Task to carry out: Print exactly the lines from the first one down to the line containing "struct(b.build('baseboard_dining_far', M['trim'], smooth=0))", both ends included, with no pictures and nothing else.

Stored data:
....

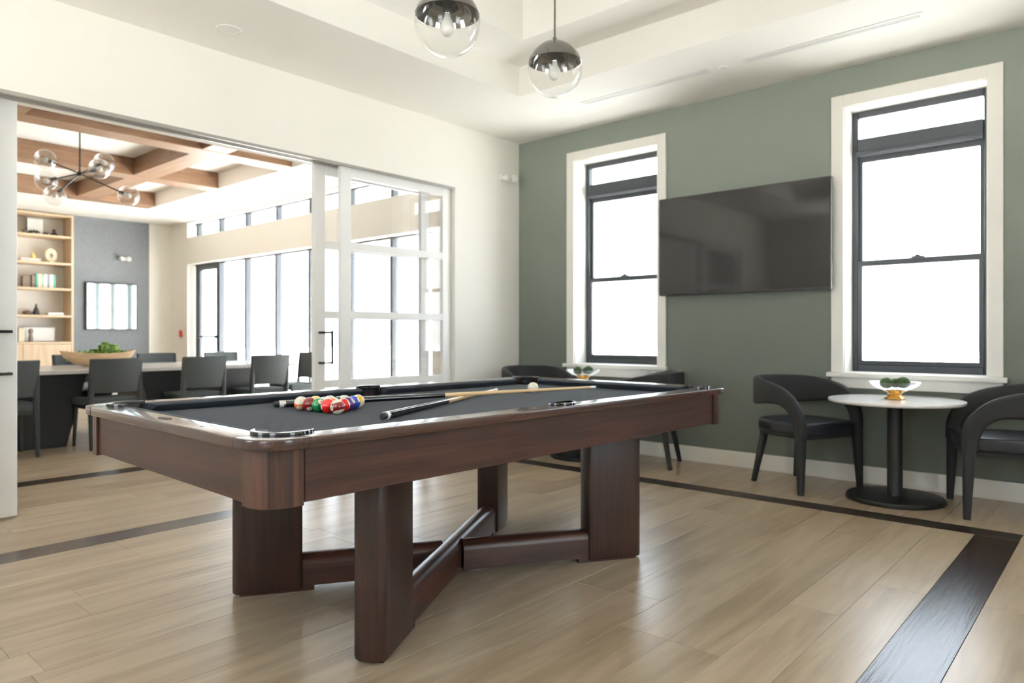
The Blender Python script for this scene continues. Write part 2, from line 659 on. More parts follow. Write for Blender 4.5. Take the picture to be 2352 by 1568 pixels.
# baseboards -----------------------------------------------------
b = MB()
b.box(.016, XR, -.016, 0, 0, .125, .003, 1)
struct(b.build('baseboard_back', M['trim'], smooth=0))
b = MB()
b.box(0, .015, -.92, 0, 0, .125, .003, 1)
b.box(0, .015, YB, OP0, 0, .125, .003, 1)
struct(b.build('baseboard_left', M['trim'], smooth=0))
b = MB()
b.box(XF, XF + .015, -1.5, 0, 0, .125, .003, 1)
struct(b.build('baseboard_dining_far', M['trim'], smooth=0))

# windows in the green wall -------------------------------------------------
YFR = .20
def sash_window(name, X0, X1):
    t = empty(name, (X0, 0, .80))
    struct(t)
    wd = X1 - X0
    fr = M['window_frame']
    m = MB()      # fixed frame
    m.box(0, .045, YFR - .02, YFR + .04, 0, 1.96, .004, 1)
    m.box(wd - .045, wd, YFR - .02, YFR + .04, 0, 1.96, .004, 1)
    m.box(.045, wd - .045, YFR - .02, YFR + .04, 0, .055, .004, 1)
    m.box(.045, wd - .045, YFR - .02, YFR + .04, 1.905, 1.96, .004, 1)
    m.build('window_frame', fr, t)
    m = MB()
    m.box(.045, wd - .045, YFR - .04, YFR + .04, 1.615, 1.745, .006, 1)
    m.box(.045, wd - .045, YFR - .055, YFR - .04, 1.625, 1.650, .003, 1)
    m.build('transom_bar', fr, t)
    m = MB()      # upper sash
    m.box(.045, .070, YFR + .01, YFR + .035, .80, 1.615)
    m.box(wd - .070, wd - .045, YFR + .01, YFR + .035, .80, 1.615)
    m.box(.070, wd - .070, YFR + .01, YFR + .035, 1.575, 1.615)
    m.box(.070, wd - .070, YFR + .01, YFR + .035, .80, .835)
    up = m.build('upper_sash', fr, t)
    m = MB()
    m.box(.045, .075, YFR - .02, YFR + .008, .055, .825)
    m.box(wd - .075, wd - .045, YFR - .02, YFR + .008, .055, .825)
    m.box(.075, wd - .075, YFR - .02, YFR + .008, .055, .085)
    m.box(.075, wd - .075, YFR - .02, YFR + .008, .790, .825)
    lo = m.build('lower_sash', fr, t)
    m = MB()
    m.prism([(wd / 2 - .045, YFR - .02), (wd / 2 + .045, YFR - .02), (wd / 2 + .03, YFR - .045), (wd / 2 - .03, YFR - .045)], .822, .842, .003, 1)
    m.lathe([(.016, 0), (.016, .012), (.004, .014)], 12, Matrix.Translation((wd / 2, YFR - .025, .84)))
    m.build('sash_lock', fr, lo)
    for nm, p, z0, z1, yy in (('pane', up, .835, 1.575, YFR + .022), ('pane', lo, .085, .79, YFR - .006), ('pane', t, 1.745, 1.905, YFR + .022)):
        MB().box(.045, wd - .045, yy, yy + .004, z0 - .005, z1 + .005).build(nm, M['glass'], p, smooth=0)
    # painted casing, stool and apron of the window
    m = MB()
    cw = .087
    m.box(-cw, 0, -.020, 0, 0, 1.96 + cw, .003, 1)
    m.build('casing', M['trim'], t)
    m = MB()
    m.box(wd, wd + cw, -.020, 0, 0, 1.96 + cw, .003, 1)
    m.build('casing', M['trim'], t)
    m = MB()
    m.box(0, wd, -.020, 0, 1.96, 1.96 + cw, .003, 1)
    m.build('casing', M['trim'], t)
    m = MB()      # white lining of the reveal
    m.box(-.001, .006, 0, YFR - .02, 0, 1.962)
    m.box(wd - .006, wd + .001, 0, YFR - .02, 0, 1.962)
    m.box(0, wd, 0, YFR - .02, 1.955, 1.962)
    m.build('reveal', M['trim'], t, smooth=0)
    m = MB()
    m.box(-cw - .025, wd + cw + .025, -.055, 0, -.035, 0, .006, 2)
    m.box(.0, wd, 0, YFR - .02, -.035, .002)
    m.build('window_sill', M['trim'], t)
    m = MB()
    m.box(-cw, wd + cw, -.018, 0, -.115, -.035, .003, 1)
    m.build('sill_apron', M['trim'], t)
    portal((X0 + wd / 2, .27, 1.78), (PI / 2, 0, PI), wd, 1.96)
    return t
sash_window('window_1', W1[0], W1[1])
sash_window('window_2', W2[0], W2[1])
sash_window('window_3', W3[0], W3[1])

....

Exercise output:
The Blender Python script for this scene continues. Write part 2, from line 659 on. More parts follow. Write for Blender 4.5. Take the picture to be 2352 by 1568 pixels.
# baseboards -----------------------------------------------------
b = MB()
b.box(.016, XR, -.016, 0, 0, .125, .003, 1)
struct(b.build('baseboard_back', M['trim'], smooth=0))
b = MB()
b.box(0, .015, -.92, 0, 0, .125, .003, 1)
b.box(0, .015, YB, OP0, 0, .125, .003, 1)
struct(b.build('baseboard_left', M['trim'], smooth=0))
b = MB()
b.box(XF, XF + .015, -1.5, 0, 0, .125, .003, 1)
struct(b.build('baseboard_dining_far', M['trim'], smooth=0))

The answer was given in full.